夏休みの宿題などもしようと思いたった時には、今日が吉日などと考える。だというのに次の日は、昨日は宿題広げて掃除しただけだった、の一言が心の中でリフレイン。宿題との仁義なき戦いは、三度戦い三度北ぐ。しまいにゃ本気だしても終わらない。そこまで宿題をほっとくような、そんな夏休みを過ごしてきました。
さてそんな夏休みであろうと部活はあるわけです。僕が高校まで行こうと思って歩いていると、前から年は8つほどの少女とその父親らしき人が歩いてきました。

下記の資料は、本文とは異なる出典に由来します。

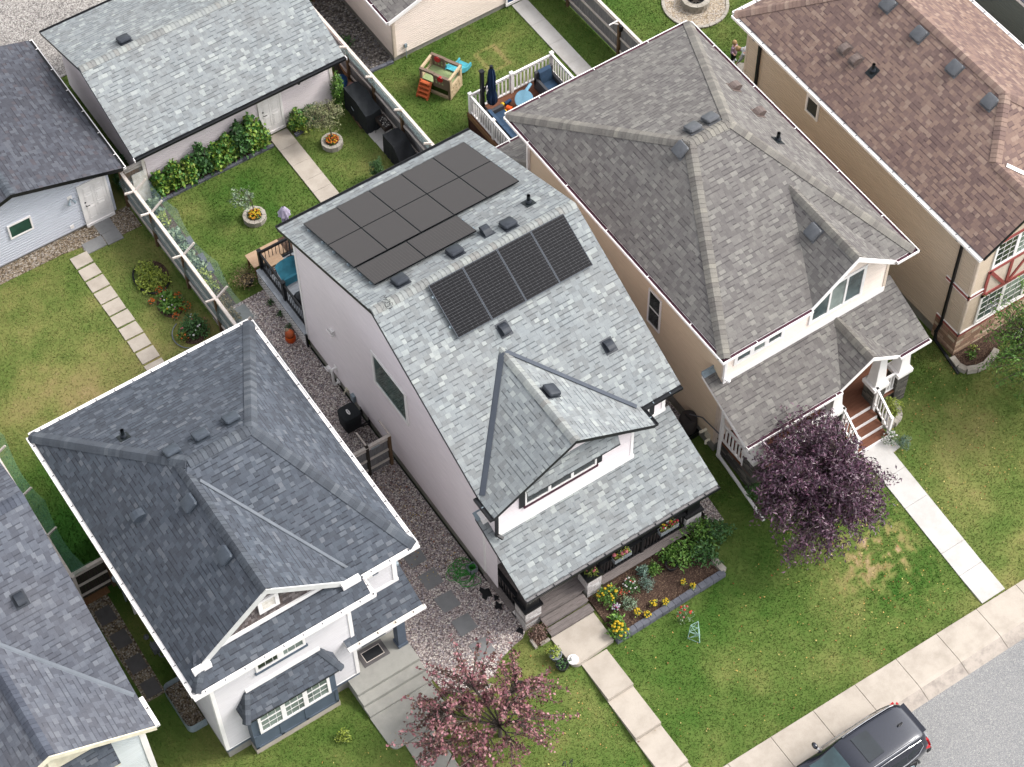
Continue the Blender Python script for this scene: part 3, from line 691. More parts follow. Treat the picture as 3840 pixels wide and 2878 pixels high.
# porch roof and the little shed roof over the dormer window
pz = lambda y: 2.97+.405*(y+2.63)
roof(B, [[(XL, -2.63, pz(-2.63)), (6.82, -2.63, pz(-2.63)), (6.82, .02, pz(.02)), (XL, .02, pz(.02))]], mB, M['black'], .16, 'porch_roof')
nPS = slope_n(0, .405)
mb = MB(); mb.obox((-.12, .0, pz(0)+.06), (.2, 0, 0), (0, .13, .05), (0, 0, .008)); mb.build('step_flashing', M['galv'], B)
roof(B, [[(.92, -1.03, 5.5), (4.2, -1.03, 5.5), (4.2, -.72, 6.12), (.92, -.72, 6.12)]], mB, M['black'], .06, 'window_hood_roof', 'small steep shingled hood over the dormer window')
# walls
gz = [(0, .45), (10.85, .45)]
LW = wall(B, 'wall', M['sid_b'], (0, 10.85), LFT, [(0, .45), (11.55, .45), (11.55, 5.45), (11.15, fz(-.3)-.15), (10.85-RY, RZ-.2), (0, bz(10.85)-.2)], .088)
wall(B, 'wall', M['sid_b'], (6.6, 0), RGT, [(0, .45), (10.85, .45), (10.85, bz(10.85)-.2), (RY, RZ-.2), (0, fz(0)-.2)], .1)
wall(B, 'wall', M['sid_b'], (0, 0), FRT, [(0, .5), (6.6, .5), (6.6, fz(0)-.2), (0, fz(0)-.2)], .1)
wall(B, 'wall', M['sid_b'], (6.6, 10.85), BCK, [(0, .45), (6.6, .45), (6.6, bz(10.85)-.2), (0, bz(10.85)-.2)], .1)
wall(B, 'wall', M['sid_b'], (0, -.7), FRT, [(0, 3.6), (4.92, 3.6), (4.92, dz(4.92)-.14), (DX, DZ-.14), (0, dz(0)-.14)], .1)
wall(B, 'wall', M['sid_b'], (4.92, -.7), RGT, [(0, 3.6), (.8, 3.6), (.8, 5.6), (0, 5.6)], .1)
mb = MB(); mb.box(0.02, 6.58, .02, 10.83, -.3, .45); mb.build('foundation', M['conc_f'], B)
pieces('corner_trim', [(-.022, .0, -.74, -.66, 3.55, 5.4), (.0, .1, -.735, -.712, 3.7, 5.45), (4.83, 4.93, -.735, -.712, 3.75, 5.62), (6.5, 6.61, -.035, -.016, 3.95, 5.3), (6.61, 6.635, -.03, .1, .45, 5.3), (-.035, -.0, 10.78, 10.9, .45, bz(10.85)-.2), (-.03, -.0, -.06, .06, .5, 3.8)], M['white'], B)
mb = MB(); mb.obox((2.46, -.735, pz(-.7)+.05), (2.5, 0, 0), (0, .035, 0), (0, 0, .09)); mb.obox((5.8, -.03, pz(0)+.05), (.84, 0, 0), (0, .035, 0), (0, 0, .07)); mb.build('wall_flashing', M['white'], B)
# dormer window: three lights, black side panels, dark sill
window(B, (0, -.7), FRT, 1.05, 3.5, 4.62, 5.5, cols=3, glass='gl_dark', sidebar='black', sill='maroon', fw=.06, mull=.1)
window(B, (0, 0), FRT, 5.35, 5.95, 4.1, 4.8, glass='gl_dark', sidebar='black', sill='black', fw=.06)
window(B, (0, 10.85), LFT, 10.85-6.1, 10.85-4.28, 3.62, 5.10, glass='gl_green', fw=.11)
# gutters
gutter(B, (XL, YB, bz(YB)-.02), (XR, YB, bz(YB)-.02), NB, 'blackm', 'black', 'blackm')
gutter(B, (DR+.05, YE, fz(YE)-.02), (XR, YE, fz(YE)-.02), NF, 'blackm', 'black', 'galv')
gutter(B, (XL, -2.63, pz(-2.63)-.02), (6.82, -2.63, pz(-2.63)-.02), NF, 'wood_grey', 'blackm', 'blackm')
gutter(B, (XL, YE+.15, dz(XL)-.02), (XL, DY, dz(XL)-.02), NL, 'blackm', 'black', 'galv')
gutter(B, (DR, YE-.05, dz(DR)-.02), (DR, DY, dz(DR)-.02), NR, 'blackm', 'black', 'galv')
downspout(B, [(-.33, -.98, 5.4), (-.06, -.82, 5.1), (-.06, -.80, 3.95), (.06, -.95, 3.82)], M['black'], .045)
# roof fittings
P0 = (0, RY, RZ)
for (px, py), kd, mt, nm in [((1982, 762), 'pipe', M['pipe_d'], 0), ((1908, 848), 'box', M['vent_d'], 0), ((1824, 874), 'hood', M['vent_d'], 0), ((1708, 950), 'box', M['vent_d'], 0), ((1503, 1059), 'box', M['vent_d'], 0)]:
    on_slope(roofB, on(px, py, nBS, P0), nBS, kd, mt)
for px, py in ((1890, 1236), (2283, 1298)): on_slope(roofB, on(px, py, nFS, P0), nFS, 'hood', M['vent_d'])
on_slope(roofB, on(2063, 1473, nDR, (DX, 0, DZ)), nDR, 'box', M['vent_d'])
# marker scribble on the ridge caps: strokes like the letters "hS4" written by the roofer
o_ = on(1444, 1127, nFS, (0, RY, RZ+.05)); o_ = Vector((o_.x, RY-.12, RZ+.0)); r_ = Vector((.02, -1, -.2)).normalized(); u_ = Vector((1, 0, 0))
mb = MB()
for st in [[(-.42, .1), (-.38, .02), (-.3, .08), (-.3, -.02), (-.22, .06)], [(-.2, .1), (-.12, .1), (-.12, 0), (-.18, -.04)], [(.06, .09), (-.04, .12), (-.06, .05), (.03, .0), (.0, -.08), (-.1, -.07)], [(.12, .06), (.12, -.06)], [(.1, -.02), (.18, .0)]]:
    mb.tube([o_+r_*a*.8+u_*b*1.2+nFS*.05 for a, b in st], .009, 5)
mb.build('marker_writing', M['black'], roofB)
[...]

少女も父親もどちらも半袖半ズボン。いかにも夏といった格好で、こちらの長袖長ズボンの制服とは比べ物にならないほどの爽やかさがありました。
二人はその時、プッチンプリンの話でもしていたような気がします。冷蔵庫うんぬんといくつかの単語が聞こえてきましたから、こちらも想像だけで、涼しくなったような気がいたしました。
そして、少女が僕とすれ違った時にこちらを振り返ってボソッと父親に言ったのです。
「めっちゃ髪長い兄ちゃんいるで」
グサッときました僕の心に。イグノーベル賞の長い話をしてしまった方の気持ちがわかったような気がします。
その少女が笑ってしていたプリンの話から、いかにもみっともないというかの様に話すものでしたから、非常にモヤっときたのを覚えています。
初めて僕が髪切ろうかなと思った瞬間です。
周囲からみっともないと思われていたのだと気づくまでに非常に長い時間がかかったものです。気づいたまでは良かったですが、時間をかけすぎてしまいました。
まるで夏休みの宿題のように後悔しても後の祭り、飢えて黍稷を求め 渇して井を穿つ 闘いて錘を鋳るがごとしでございます。
さぁさぁ皆さまご唱和ください!
「渇して井を穿つ」
その少女と出会って少し経ちました。未だ僕の前髪はマスクにかかったままでございます。